Imagine your home.
Your bed. Your favorite comfy blanket. Your own throw pillows. Your house decorated to your eyes pleasure. All the colors matching or mismatching as you prefer.
Imagine your people.
The ones you love so dearly. Just a phone call or a short drive away. Able to be with them whenever you want. Out with your friends on a Friday night just because you can. Calling your mom up on a rough day for some encouragement.
Imagine your freedom.
Your car, driving fast, music blaring, windows down. The ability to just go, but no where in mind. The freedom to do what you want, when you want, with who you want. Making money and spending it. Your independence at its best, driving, going, spending.
Now imagine you don’t have any of that.
Imagine you’re living in someone else’s home.
Someone you just met. Sharing an uncomfortable bed with a girl you’ve only known for a few months. The walls are bare, and this house tells stories you’ve never heard, or none at all. You’re using a sleeping bag as a blanket, and a travel pillow is your best friend.
Imagine strange people.
6 women you met not long ago. Spending everyday and nearly every waking moment with them. Alone time is rare and limited. People you’ve come to love, becoming the only family you know now. People who see you, who challenge you, who encourage you, and frustrate you.
Imagine little freedom.
No car of your own, someone always having to drive you everywhere. No ability to pick up the phone whenever you want. You can’t call your best friend, your dog, or anyone really. Communication is limited, and sometimes it seems even the world.
Imagine limitations.
There are rules and protocols to follow. You live on $5 a day and sometimes you can’t even choose what you eat. You can’t wear whatever you want, and even your clothes are limited. Just a few outfits to choose from. But none that really feel like you. You’re constantly sacrificing your own desires for the desires of those around you.

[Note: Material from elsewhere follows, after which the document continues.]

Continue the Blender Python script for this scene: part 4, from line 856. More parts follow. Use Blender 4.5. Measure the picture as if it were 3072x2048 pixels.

Imagine this is how you live everyday for the next 335 days.
Welcome to my life.
Imagine that amongst all of this, that God is worth it. That when you strip yourself of the world, you actually give Him more room to move in you and through you.
Imagine that He shows up every time. That each day He provides you with people who love you, a roof over your head, and food on the table. And homes away from home.
Imagine that instead of loving the comfortable world and convenient God, you actually just loved God and the world He created.